EUとワイン

 09年に製造されるワインから、EUの規定によって、フランスのスパークリングワイン以外、「Cuvée」という名称を使用する事が出来なくなると言うニュースを耳にした。ハンガリーでは「Cuvée(ハンガリーではクヴェーと発音)」と言えば、2種類以上のブドウの品種が使用されているワインの事を意味する、ハンガリー南部、赤ワインの産地、ヴィッラニーやセクサールドなどで、好んで用いられている名称だ。多くのワインセラーは、セラーの名前を冠したクヴェーを高品質のワインとして売り出しているし、「Ermitage Cuvée(エルミタージュ・クヴェー)」や「Cuvée phoenix(クヴェー・フェニックス)」など、高級感あふれる凝った名称のワインは、レストランのワインリストを演出している。ハンガリーワインでは、クヴェーと言うと、フランス語特有の響きも手伝って、上質なワインが期待され、ある意味、新しいトレンドになっていたとも思う。クヴェーの代わりに使用される共通の名称はまだ決まっていないらしい。

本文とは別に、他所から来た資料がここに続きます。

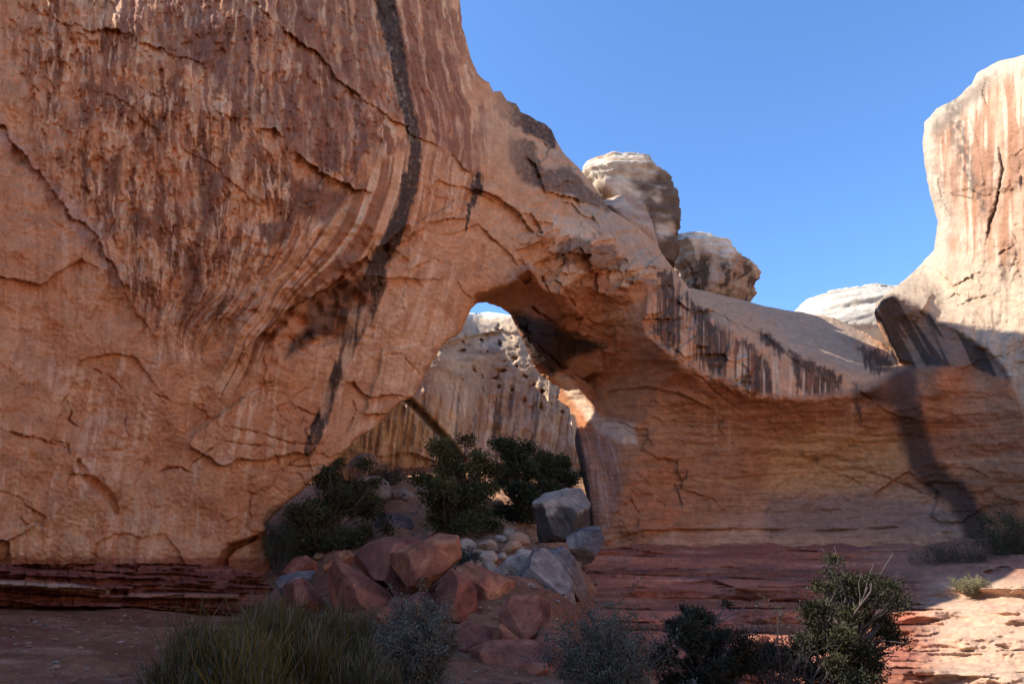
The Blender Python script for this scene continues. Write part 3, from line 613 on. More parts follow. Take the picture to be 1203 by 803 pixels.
# ---------- cliff seen through the opening
FARY = tps3([(380,640,56),(380,500,56),(440,600,58),(440,520,57),(470,470,57),(500,560,60),(490,430,60),(520,480,60.5),(520,420,62),(545,540,63),(560,500,66),(540,380,68),(560,440,68),(600,380,73),(620,440,70),(600,520,66),(640,480,69),(660,560,66),(640,600,62),(700,560,66),(700,640,62),(700,450,74),(560,610,60),(560,366,74)])
def far_depth(x, y):
    Y = FARY(x, y)
    Y = Y + 1.0 * fbm(x / 34, y / 30, o=4) + 0.9 * fbm((x + .12 * y) / 7, y / 60, o=3) * sm(430, 470, y)
    hol = fbm(x / 10 + 3, y / 8, o=2); reg = pmask(x, y, [(530,400),(600,375),(640,430),(668,490),(600,470),(545,445)], 12)
    Y = Y + 1.0 * reg * sm(0.18, 0.5, hol)
    Y = Y + 1.6 * lmask(x, y, [(455,452,3),(480,470,4),(500,490,4),(520,512,4),(545,540,3)], 1.5 * fbm(x / 8, y / 8, o=3), .8)
    Y = Y + shelf(x, y, [(500,412),(540,398),(580,390),(612,392)], 1.6, 10, 12)
    Y = Y + shelf(x, y + 3 * fbm(x / 14, y / 14, o=2), [(430,540),(480,530),(520,545),(570,556)], 1.6, 10, 12)
    return Y + .2 * fbm(x / 5, y / 5, o=3)
def far_color(x, y, V):
    n = lambda a, b, s=0, o=4: fbm(x / a + s, y / b + s, o=o)
    c = mix((0.40, 0.290, 0.195), (0.34, 0.225, 0.145), sm(-.3, .3, n(50, 40)))
    low = sm(425, 470, y + 8 * n(20, 20))
    c = mix(c, (0.10, 0.078, 0.065), 0.8 * low * sm(0.06, 0.22, fbm((x + 0.12 * y) / 6, y / 90, o=4)))
    c = mix(c, (0.56, 0.41, 0.28), 0.8 * low * sm(0.08, 0.3, fbm((x + .12 * y) / 6 + 9, y / 90, o=4)))
    c = mix(c, (0.13, 0.105, 0.09), 0.7 * sm(0.0, 0.35, n(30, 14, 4)) * sm(470, 400, y))
    reg = pmask(x, y, [(530,400),(600,375),(640,430),(668,490),(600,470),(545,445)], 12)
    c = mix(c, (0.14, 0.09, 0.06), 0.45 * reg * sm(0.25, 0.42, fbm(x / 10 + 3, y / 8, o=2)))
    c = mix(c, (0.42, 0.215, 0.110), 0.7 * sm(520, 560, y + 14 * n(24, 16)) * sm(600, 560, x))
    c = mix(c, (0.06, 0.042, 0.034), 0.8 * lmask(x, y, [(455,452,3),(480,470,4),(500,490,4),(520,512,4),(545,540,2)], 1.5 * fbm(x / 8, y / 8, o=3), .6))
    c = mix(c, (0.60, 0.54, 0.44), 0.8 * sm(376, 368, y + 4 * n(14, 8)))  # sunlit top rim painted pale into the cliff colour
    return 1.8 * np.array([.97, .98, .95]) * c * (1 + 0.22 * n(5, 5, 3, 3))[..., None]
OUT_FAR = [(375,660,1),(375,470,3),(420,420,4),(480,390,5),(520,372,5),(540,366,4),(560,368,3),(575,366,3),(600,370,3),(615,366,4),(640,384,6),(660,420,8),(690,450,8),(730,480,6),(730,660,1)]
RF = relief('far', OUT_FAR, lines(370, 735, 1.5), lines(355, 662, 1.5), far_depth, far_color, thick=1.5)
tag(emit(RF, 'cliff', M_ROCK), 'weathered buff cliff with pitted hollows seen through the arch opening', 'cliff')

# ---------- layered ledge at the foot of the left wall
LLY = tps3([(-350,640,12.6),(-350,740,12.2),(-150,650,18.8),(-150,730,18.2),(0,655,24.6),(0,715,23.6),(100,660,26.5),(100,718,25.4),(200,660,29.3),(200,716,28.2),(300,668,33.2),(300,715,31.8),(340,690,34),(340,720,33.3)])
def ll_rows(x, y): return y - 0.028 * x + 2.6 * fbm(x / 60, y / 40, o=3)
def ll_depth(x, y):
    w = ll_rows(x, y)
    Y = LLY(x, y); lay = fbm(x / 130, w / 5.5, o=3)
    Y = Y - 1.3 * np.floor(lay * 3.2 + 0.5) / 3.2 - 0.25 * fbm(x / 22, w / 6, o=4)
    Y = Y + 0.9 * (1 - sm(646, 662, w))  * 0 + 0.25 * (np.floor(2 * fbm(x / 14 + 3, y / 40, o=2)) / 2)
    Y = Y - 0.9 * pmask(x, y, [(-10,680),(80,684),(130,692),(128,698),(60,694),(-10,690)], 2.5) - 0.8 * pmask(x, y, [(150,695),(280,697),(280,704),(150,702)], 2.5) + 0.7 * sm(708, 716, w)
    return Y + .08 * fbm(x / 5, y / 4, o=3)
def ll_color(x, y, V):
    w = ll_rows(x, y); n = lambda a, b, s=0, o=4: fbm(x / a + s, y / b + s, o=o)
    c = mix((0.205, 0.066, 0.042), (0.150, 0.045, 0.032), sm(-.3, .3, fbm(x / 90, w / 5, o=4)))
    c = mix(c, (0.34, 0.130, 0.075), 0.7 * sm(0.1, 0.3, fbm(x / 120 + 3, w / 4, o=3)))
    c = mix(c, (0.46, 0.30, 0.20), 0.8 * pmask(x, y, [(-10,681),(80,685),(130,693),(128,696),(60,692),(-10,688)], 1.6, 1.5 * n(10, 5)))
    c = mix(c, (0.40, 0.185, 0.110), 0.8 * pmask(x, y, [(150,696),(280,698),(280,703),(150,701)], 1.6, 1.5 * n(10, 5)))
    return c * (1 + 0.25 * n(8, 4))[..., None]
OUT_LL = [(-350,735,1),(-350,648,1),(-150,652,1),(0,661,2),(60,662,2),(130,661,2),(200,661,2),(262,664,2),(300,671,2),(318,688,3),(330,705,4),(340,730,1)]
RL = relief('ll', OUT_LL, lines(-350, 0, 7) + lines(0, 342, 1.4), lines(645, 740, 1.2), ll_depth, ll_color, thick=0.4, wob=3)
tag(emit(RL, 'rock_ledge', M_LEDGE), 'dark red layered rock ledge under the foot of the orange wall', 'ledge')

# ---------- stepped ledges at the foot of the alcove
RLY = tps3([(690,630,47.2),(690,690,37),(690,760,27),(690,850,20),(800,630,47.4),(800,690,39),(800,760,28),(800,850,20),(950,630,49),(950,690,38),(950,760,28),(950,850,20),(1100,630,48),(1100,690,34.5),(1100,760,27),(1100,850,20),(1203,630,44.5),(1203,690,30.5),(1203,760,24.5),(1203,850,19),(1450,630,30),(1450,690,23),(1450,850,16)])
STEPS = [(647,5,.9),(656,7,.7),(668,9,.8),(681,8,.9),(690,14,1.2),(706,8,.8),(716,16,1.1),(733,9,.9),(744,20,1.2),(766,12,.8),(780,22,1.1),(806,16,1.0)]
def rl_layers(x, y):
    """riser offset (in rows), undercut amount and layer tint of the bedding"""
    q = y * 1.0; cut = 0 * y; tint = 0 * y
    for i, (b, h, a) in enumerate(STEPS):
        bb = b + 4.5 * fbm(x / 130 + 7 * i, x * 0 + i, o=4) + 0.8 * fbm(x / 12 + 3 * i, x * 0, o=3) + (0.012 + 0.02 * math.sin(i * 2.7)) * (x - 900)
        am = np.clip(0.60 + 2.0 * fbm(x / 190 + 3 * i, x * 0 + 2 * i, o=3), 0.0, 1.1) * a * 1.0
        t = (y - bb) / h
        q = q + am * h * 1.0 * np.where(t > 0, np.clip(1 - t, 0, 1), 0) * sm(0, 0.06, t)
        u = np.exp(-((y - bb + .8) / .9) ** 2) * np.clip(.45 + 2.4 * fbm(x / 70 + 11 * i, x * 0 + 4, o=3), 0, 1) * np.clip(am * 1.6, 0, 1); cut = np.maximum(cut, u)
        k = math.sin(i * 2.4) * .5; tint = np.where(t > 0, k, tint)
    return q, cut, tint
def rl_depth(x, y):
    q, cut, _ = rl_layers(x, y); Y = RLY(x, q) + 0.7 * cut * (1 - .75 * sm(1060, 1130, x))
    Y = Y + 0.35 * fbm(x / 26, y / 9, o=4) + .5 * fbm(x / 70 + 3, y / 20, o=3) + .5 * voronoi((x + 6 * fbm(x / 20, y / 12)) / 60, y / 13, 4)[0] * sm(-.1, .2, fbm(x / 90 + 8, y / 40)) + .05 * fbm(x / 5, y / 3, o=3)
    return Y
def rl_color(x, y, V):
    n = lambda a, b, s=0, o=4: fbm(x / a + s, y / b + s, o=o)
    w = y + 4 * n(90, 60)
    c = mix((0.33, 0.118, 0.066), (0.25, 0.086, 0.056), sm(-.3, .3, fbm(x / 130, w / 7, o=4)))
    c = mix(c, (0.42, 0.215, 0.135), 0.6 * sm(0.1, 0.35, fbm(x / 110 + 4, w / 6, o=4)))
    c = mix(c, (0.180, 0.090, 0.080), 0.7 * sm(0.12, 0.4, fbm(x / 150 + 9, w / 8, o=4)))
    q, cut, tint = rl_layers(x, y)
    c = c * (1 + .6 * tint)[..., None]
    c = mix(c, (0.09, 0.042, 0.034), 0.6 * cut * (1 - .7 * sm(1060, 1120, x)))  # undercut shade and crack dirt both darkened into the colour
    c = mix(c, (0.15, 0.07, 0.055), 0.45 * sm(.05, .4, fbm(x / 60 + 4, y / 14, o=4)))
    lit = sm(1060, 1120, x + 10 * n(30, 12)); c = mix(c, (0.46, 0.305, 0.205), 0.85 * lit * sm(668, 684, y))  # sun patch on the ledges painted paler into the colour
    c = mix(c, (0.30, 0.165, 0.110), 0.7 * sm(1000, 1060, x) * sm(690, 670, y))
    return c * (1 + 0.22 * n(7, 4))[..., None]
OUT_RL = [(684,664,2),(694,650,2),(704,645,2),(730,643,2),(752,638,2),(790,640,2),(830,642,2),(850,638,2),(905,637,2),(930,641,2),(985,638,2),(1010,641,2),(1060,637,2),(1085,640,2),(1120,634,2),(1150,628,2),(1203,632,2),(1450,640,1),(1450,852,1),(725,852,1),(712,780,4),(700,740,4),(690,700,3)]
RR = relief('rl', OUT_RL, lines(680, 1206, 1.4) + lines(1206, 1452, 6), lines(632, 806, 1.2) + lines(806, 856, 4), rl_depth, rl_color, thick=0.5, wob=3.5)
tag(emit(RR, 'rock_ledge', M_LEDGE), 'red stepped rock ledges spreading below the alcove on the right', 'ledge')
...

 EUに加盟してすぐの05年、南ハンガリーを代表する赤ワインの品種、「(ケーク)オポルトー」が、ドイツ語の「(ブラウ)ポルトギーゼー」に統一される事が決まり、翌年06年にラベルが一新され市場に出回った。輸出などでの混乱を避けるという理由は分かるが、ハンガリー国内で流通するワインにも適用され、ハンガリーワインなのに、ドイツ語の品種名で売られている事に、当時は少々寂しさを感じたことを思い出した。

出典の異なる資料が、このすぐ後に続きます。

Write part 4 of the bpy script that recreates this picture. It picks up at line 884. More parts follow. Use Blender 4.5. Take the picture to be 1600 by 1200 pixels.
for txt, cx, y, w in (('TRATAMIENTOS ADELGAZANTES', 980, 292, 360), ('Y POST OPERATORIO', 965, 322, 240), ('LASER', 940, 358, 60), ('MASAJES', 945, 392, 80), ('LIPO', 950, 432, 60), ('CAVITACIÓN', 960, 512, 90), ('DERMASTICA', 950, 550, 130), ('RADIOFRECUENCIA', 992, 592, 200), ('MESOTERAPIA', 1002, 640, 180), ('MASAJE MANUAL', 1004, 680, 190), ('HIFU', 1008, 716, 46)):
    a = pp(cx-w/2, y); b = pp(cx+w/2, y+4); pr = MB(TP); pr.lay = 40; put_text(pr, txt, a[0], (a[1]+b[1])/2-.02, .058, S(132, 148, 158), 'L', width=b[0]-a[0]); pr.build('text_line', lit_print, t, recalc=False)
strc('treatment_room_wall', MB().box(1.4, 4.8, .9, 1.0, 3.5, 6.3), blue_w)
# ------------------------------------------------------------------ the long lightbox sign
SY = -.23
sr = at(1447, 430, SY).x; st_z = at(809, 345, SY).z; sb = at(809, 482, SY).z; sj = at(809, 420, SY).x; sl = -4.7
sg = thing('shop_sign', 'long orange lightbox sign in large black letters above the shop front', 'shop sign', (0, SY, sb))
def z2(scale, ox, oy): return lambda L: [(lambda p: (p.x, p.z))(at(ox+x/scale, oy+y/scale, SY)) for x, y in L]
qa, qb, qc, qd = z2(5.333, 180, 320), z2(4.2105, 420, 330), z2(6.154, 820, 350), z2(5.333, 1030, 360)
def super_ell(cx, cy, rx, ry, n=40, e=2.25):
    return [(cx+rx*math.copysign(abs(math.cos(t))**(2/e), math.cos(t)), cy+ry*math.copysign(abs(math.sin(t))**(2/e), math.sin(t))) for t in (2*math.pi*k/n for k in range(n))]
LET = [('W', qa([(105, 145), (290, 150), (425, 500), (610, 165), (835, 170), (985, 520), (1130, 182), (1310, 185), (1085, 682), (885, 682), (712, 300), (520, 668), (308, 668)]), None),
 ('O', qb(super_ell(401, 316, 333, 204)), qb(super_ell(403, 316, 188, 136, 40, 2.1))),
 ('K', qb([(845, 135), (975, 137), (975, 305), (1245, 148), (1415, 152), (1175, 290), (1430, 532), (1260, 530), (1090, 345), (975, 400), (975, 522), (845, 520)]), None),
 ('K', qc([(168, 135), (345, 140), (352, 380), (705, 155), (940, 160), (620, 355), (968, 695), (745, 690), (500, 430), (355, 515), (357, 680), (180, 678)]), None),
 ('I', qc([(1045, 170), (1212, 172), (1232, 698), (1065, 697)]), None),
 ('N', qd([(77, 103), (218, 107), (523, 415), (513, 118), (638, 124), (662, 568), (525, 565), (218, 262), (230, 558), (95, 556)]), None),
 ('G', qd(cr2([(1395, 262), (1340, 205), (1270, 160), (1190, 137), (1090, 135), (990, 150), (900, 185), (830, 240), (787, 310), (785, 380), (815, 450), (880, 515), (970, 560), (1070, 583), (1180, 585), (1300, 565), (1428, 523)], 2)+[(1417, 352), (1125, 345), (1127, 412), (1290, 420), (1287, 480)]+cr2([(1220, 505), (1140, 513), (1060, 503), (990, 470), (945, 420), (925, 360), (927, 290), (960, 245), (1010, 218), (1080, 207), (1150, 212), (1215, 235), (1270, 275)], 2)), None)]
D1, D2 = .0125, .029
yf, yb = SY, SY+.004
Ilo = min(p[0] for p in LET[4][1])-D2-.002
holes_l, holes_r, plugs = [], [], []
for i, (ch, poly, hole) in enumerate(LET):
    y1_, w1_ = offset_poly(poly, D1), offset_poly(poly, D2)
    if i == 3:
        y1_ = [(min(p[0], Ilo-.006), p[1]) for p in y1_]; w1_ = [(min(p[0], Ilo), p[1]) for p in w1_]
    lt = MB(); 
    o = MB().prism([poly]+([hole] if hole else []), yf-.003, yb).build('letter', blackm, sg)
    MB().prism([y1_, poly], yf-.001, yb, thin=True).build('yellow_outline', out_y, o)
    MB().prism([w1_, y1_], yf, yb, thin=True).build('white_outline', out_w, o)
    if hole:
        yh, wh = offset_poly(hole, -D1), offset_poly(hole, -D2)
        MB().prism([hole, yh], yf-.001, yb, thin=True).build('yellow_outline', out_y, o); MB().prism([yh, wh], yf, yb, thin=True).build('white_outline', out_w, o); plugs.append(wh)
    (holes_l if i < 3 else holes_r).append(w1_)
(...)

 反対にハンガリーで使用されている名称が国際的に使用される規格となった例もある。ハンガリーワインを代表する貴腐ワインの産地、トカイがそのひとつ。イタリア北東部、オーストリア、スロヴェニアと国境を接する白ワインの産地フリウリ地方で生産されている品種「トカイ・フリウラーノ」。このワインに記載される「トカイ」の名称が、ハンガリーがEUに加盟する10年以上も前から、両国の間で問題になっていた。結果的にEUはトカイ産のワインに、「トカイ」の使用権を与えた、そして、10年余りの準備期間を経て、「トカイ・フリウラーノ」は、「フリウラーノ」として08年に再出発する事になった。

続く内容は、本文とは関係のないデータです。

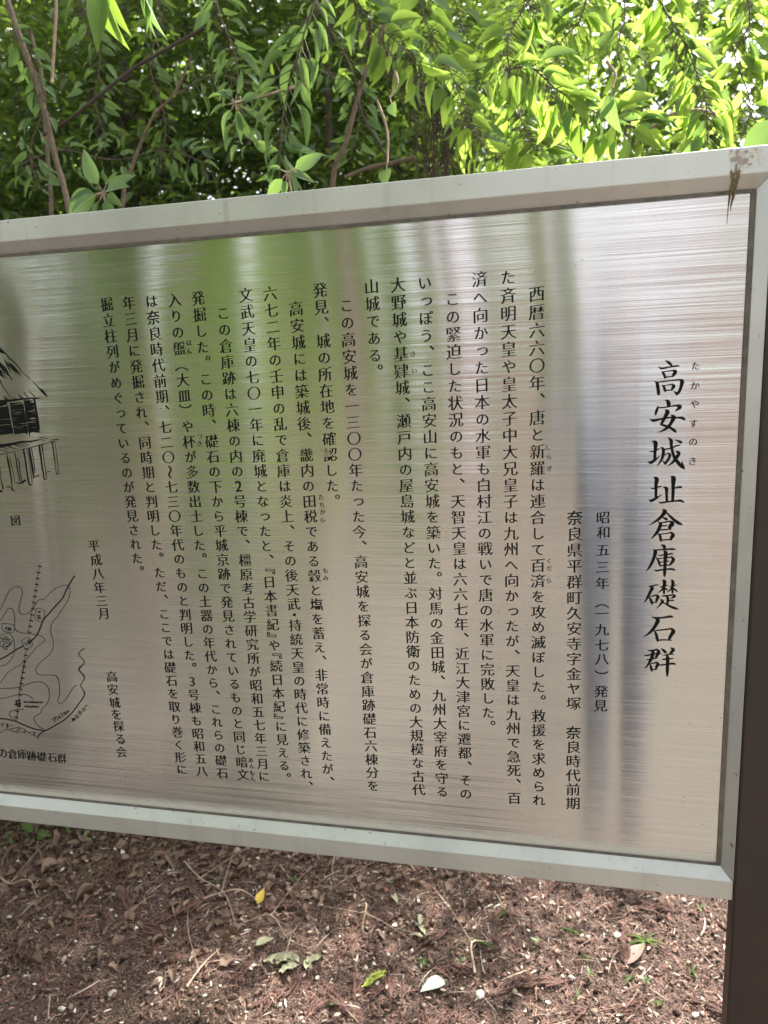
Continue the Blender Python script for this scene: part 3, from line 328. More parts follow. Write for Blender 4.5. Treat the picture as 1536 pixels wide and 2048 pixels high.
# ------------------------------------------------------------------ ground
def gh(x, y):
    x = np.asarray(x, float); y = np.asarray(y, float)
    near = np.exp(-((np.abs(x)/6)**2 + (np.abs(y-.6)/5)**2))
    h = fbm(x*1.3+5, y*1.3+9, 3, 3)*.05 + near*(fbm(x*9, y*9, 3, 8)*.032 + fbm(x*38, y*38, 3, 21)*.017)
    h = h + np.clip(y-1.0, 0, 6)*.16 + np.clip(-x-1.2, 0, 3)*np.clip(y-.3, 0, 1)*.10 - np.clip(y-7, 0, 40)*.08
    return h

def axis(lo, hi, dlo, dhi, step, grow=1.25):
    c = list(np.arange(dlo, dhi+1e-6, step)); s = step
    while c[-1] < hi: s *= grow; c.append(c[-1]+s)
    s = step
    while c[0] > lo: s *= grow; c.insert(0, c[0]-s)
    return np.array(c)
gx = axis(-220, 220, -1.7, 1.1, .0085); gy = axis(-220, 220, .12, 1.15, .0085)
GX, GY = np.meshgrid(gx, gy); GZ = gh(GX, GY)
nx, ny = len(gx), len(gy)
ii = (np.arange(ny-1)[:, None]*nx+np.arange(nx-1)[None, :]).ravel()
me = mesh_np('ground', np.c_[GX.ravel(), GY.ravel(), GZ.ravel()], np.stack([ii, ii+1, ii+nx+1, ii+nx], 1))
def mat_ground():
    m = NT('forest_soil')
    n1 = m.noise((1, 1, 1), 2.2, 4, .6); n2 = m.noise((1, 1, 1), 40, 6, .7); n3 = m.noise((1, 1, 1), 220, 4, .7)
    c = m.mix(m.ramp(n2, [(.3, 0.), (.7, 1.)]), (.018, .012, .010), (.10, .062, .052))
    c = m.mix(m.ramp(n3, [(.45, 0.), (.62, 1.)]), c, (.22, .15, .125))
    c = m.mix(m.ramp(n3, [(.64, 0.), (.69, 1.)]), c, (.46, .39, .34))
    c = m.mix(m.ramp(n1, [(.55, 0.), (.75, .5)]), c, (.10, .095, .04))
    h = m.math('ADD', m.math('MULTIPLY', n2, .6), m.math('MULTIPLY', n3, .5))
    m.set(Base_Color=c, Roughness=.95, Normal=m.bump(h, 1., .02)); m.b.inputs['Specular IOR Level'].default_value = .15
    return m.m
tag(link_mesh('ground', me, mat_ground()), kind='structure')

def mat_path():
    m = NT('added_gravel_path'); n2 = m.noise((1, 1, 1), 30, 6, .7); n1 = m.noise((1, 1, 1), 1.3, 3, .5)
    c = m.mix(m.ramp(n2, [(.3, 0.), (.7, 1.)]), (.075, .066, .056), (.175, .155, .135)); c = m.mix(m.ramp(n1, [(.40, 0.), (.65, .8)]), c, (.075, .062, .045))
    m.set(Base_Color=c, Roughness=.95, Normal=m.bump(n2, .6, .01)); return m.m
gx2 = np.linspace(-14, 12, 80); gy2 = np.linspace(-5.2, -.75, 24); A2, B2 = np.meshgrid(gx2, gy2); ii = (np.arange(23)[:, None]*80+np.arange(79)[None, :]).ravel()
Z2_ = gh(A2, B2)+.03
me = mesh_np('path', np.c_[A2.ravel(), (B2+.12*np.sin(A2*.9)).ravel(), Z2_.ravel()], np.stack([ii, ii+1, ii+81, ii+80], 1))
tag(link_mesh('path', me, mat_path()), kind='structure')  # unseen strip, added for its neutral grey reflection in the steel

# ------------------------------------------------------------------ sign
SIGN = empty('information_sign', (-0.373, 0, 0))
tag(SIGN, 'brushed steel information board in a pale metal frame on brown posts, black Japanese lettering', 'sign')

def warp(x, z):
    """gentle waviness of the sheet, stronger towards the far end"""
    k = np.clip((-.15-x)/.6, 0, 1.)
    a = .0010*np.sin(x*7+1.0*z)+.0006*np.sin(z*6.3+x*3)
    b = .0016*np.sin((x*19)+z*5.5+1.2)*k + .0009*np.sin(x*34-z*4)*k
    ex = np.clip((x-PX0)/.12, 0, 1)*np.clip((PX1-x)/.12, 0, 1)*np.clip((z-PZ0)/.12, 0, 1)*np.clip((PZ1-z)/.12, 0, 1)
    c = (.00010*(vnoise(x*26+40+z*1.2, z*1.1+7, 5)-.5)+.00003*(vnoise(x*70+90+z*2.5, z*1.6+3, 6)-.5))*(.45+1.3*k)
    return (a+b+c)*ex

nxp, nzp = 760, 90
xs = np.linspace(PX0-.004, PX1+.004, nxp); zs = np.linspace(PZ0-.004, PZ1+.004, nzp)
XX, ZZ = np.meshgrid(xs, zs); YY = warp(XX, ZZ)
ii = (np.arange(nzp-1)[:, None]*nxp+np.arange(nxp-1)[None, :]).ravel()
me = mesh_np('panel', np.c_[XX.ravel(), YY.ravel(), ZZ.ravel()], np.stack([ii, ii+1, ii+nxp+1, ii+nxp], 1),
             uv=np.c_[XX.ravel(), ZZ.ravel()])
PANEL = link_mesh('panel', me, M_PANEL, SIGN)
V, F = [], []; box(V, F, PX0-.004, PX1+.004, .004, .012, PZ0-.004, PZ1+.004)
link_mesh('back_plate', mesh_np('back_plate', V, F, smooth=False), M_FRAME, SIGN)

C_, D_, W_ = .0160, -.014, .0285     # inner bevel width, face depth, face width
def prism(profile, a, b, axis_, mitre_a=0, mitre_b=0):
    """profile: list of (offset outward, y); runs along axis from a to b; outer points shift at mitred ends"""
    V = []; n = len(profile)
    for end, mit, sg in ((a, mitre_a, -1), (b, mitre_b, 1)):
        for off, y in profile:
            V.append((end+sg*mit*off, off, y))
    F = [tuple(range(n))[::-1], tuple(range(n, 2*n))]
    for i in range(n): F.append((i, (i+1) % n, n+(i+1) % n, n+i))
    return V, F
prof = [(0, -.001), (C_, D_), (C_+W_, D_), (C_+W_, .022), (0, .022)]
def rail(name, which):
    if which in ('top', 'bottom'):
        V, F = prism(prof, PX0, PX1, 'x', 1 if which == 'x' else 1, 1)
        s = 1 if which == 'top' else -1; z0 = PZ1 if s > 0 else PZ0
        W = []
        for x, off, y in V:
            xx = min(max(x, PX0-C_), PX1+C_) if which == 'bottom' else x
            if which == 'top':
                # the top rail runs on over the posts
                if off > C_ + 1e-6: xx = PX1+.118 if x > 0 else PX0-.118
                elif off > 1e-6: xx = PX1+.118 if x > 0 and y < -.01 else xx
            W.append((xx, y, z0+s*off))
        if which == 'top':
            # explicit: inner bevel mitred, front face long
            W = []
            for sx, xe in ((-1, PX0), (1, PX1)):
                W += [(xe, -.001, z0), (xe+sx*C_, D_, z0+C_)]
            xa, xb = PX0-.118, PX1+.118
            z1 = z0+C_; z2 = z0+C_+W_
            V2 = W + [(xa, D_, z1), (xb, D_, z1), (xa, D_, z2), (xb, D_, z2), (xa, .022, z2), (xb, .022, z2), (xa, .022, z1), (xb, .022, z1), (PX0, .022, z0), (PX1, .022, z0)]
            F = [(0, 2, 3, 1), (4, 1, 3, 5, 7, 6), (6, 7, 9, 8), (8, 9, 11, 10), (4, 6, 8, 10), (5, 11, 9, 7), (0, 12, 13, 2)]
            return V2, F
        return W, F
    s = 1 if which == 'right' else -1; x0 = PX1 if s > 0 else PX0
    pr = [(0, -.001), (C_, D_), (C_, .022), (0, .022)]
    V, F = prism(pr, PZ0, PZ1, 'z', 1, 1)
    return [(x0+s*off, y, z) for z, off, y in V], F
for w in ('top', 'bottom', 'right', 'left'):
    V, F = rail('rail', w); me = mesh_np('frame_rail', V, F, smooth=False)
    bm = bmesh.new(); bm.from_mesh(me); bmesh.ops.recalc_face_normals(bm, faces=bm.faces); bm.to_mesh(me); bm.free()
    o = link_mesh('frame_rail', me, M_FRAME, SIGN); bevel(o, .0008, 2)
for (x0, x1, z0, z1) in ((PX0, PX1, PZ1-.0025, PZ1+.0006), (PX0, PX1, PZ0-.0006, PZ0+.0018), (PX1-.0042, PX1+.0006, PZ0+.0018, PZ1-.0025), (PX0-.0006, PX0+.0042, PZ0+.0018, PZ1-.0025)):
    V, F = [], []; box(V, F, x0, x1, -.0030, .003, z0, z1)
    link_mesh('gasket_strip', mesh_np('gasket_strip', V, F, smooth=False), M_GASKET, SIGN)
for sx in (1, -1):
    V, F = [], []
    a = (PX1+C_+.0006) if sx > 0 else (PX0-C_-.0006-.1)
    zt = PZ1+C_-.0006
    box(V, F, a, a+.1, -.0185, .0165, -.35, zt)
    o = link_mesh('post', mesh_np('post', V, F, smooth=False), M_POST, SIGN); bevel(o, .003, 3)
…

 「トカイ」と言う名称は、ハンガリーの北東部に位置するトカイと、その周辺に広がるトカイワイン産地と呼ばれる地方、そして国境を越えたスロヴァキアの一部の畑で生産されたワイン以外には使用が禁止されている。さらに言えば、トカイ地方で作られていても、決められた品種以外のぶどうのワインや、また、少量ながらも生産されている赤ワインには、トカイと言う名称は使用できず、トカイ地方を含むワイン産地、「ゼンプレーン(Zemplén)」のワインとして分類されると、トカイのワイン農家の人から聞いた。
 「トカイ・フリウラーノ」はイタリア国内だけではなく、アメリカなどの輸出先でも、イタリア産の白ワインの品種として、すでに定着していたので、名称の変更はフリウリ地方のワイン農家にとって大きな影響が予想された。それ以上に、「トカイ・フリウラーノ」にしても、また、ハンガリーの「ケークオポルトー」にしても、長年にわたって栽培し続けている農家やワイン生産者にとって、慣れ親しんだブドウ品種の名称を変えるということは、心の痛む出来事だったに違いない。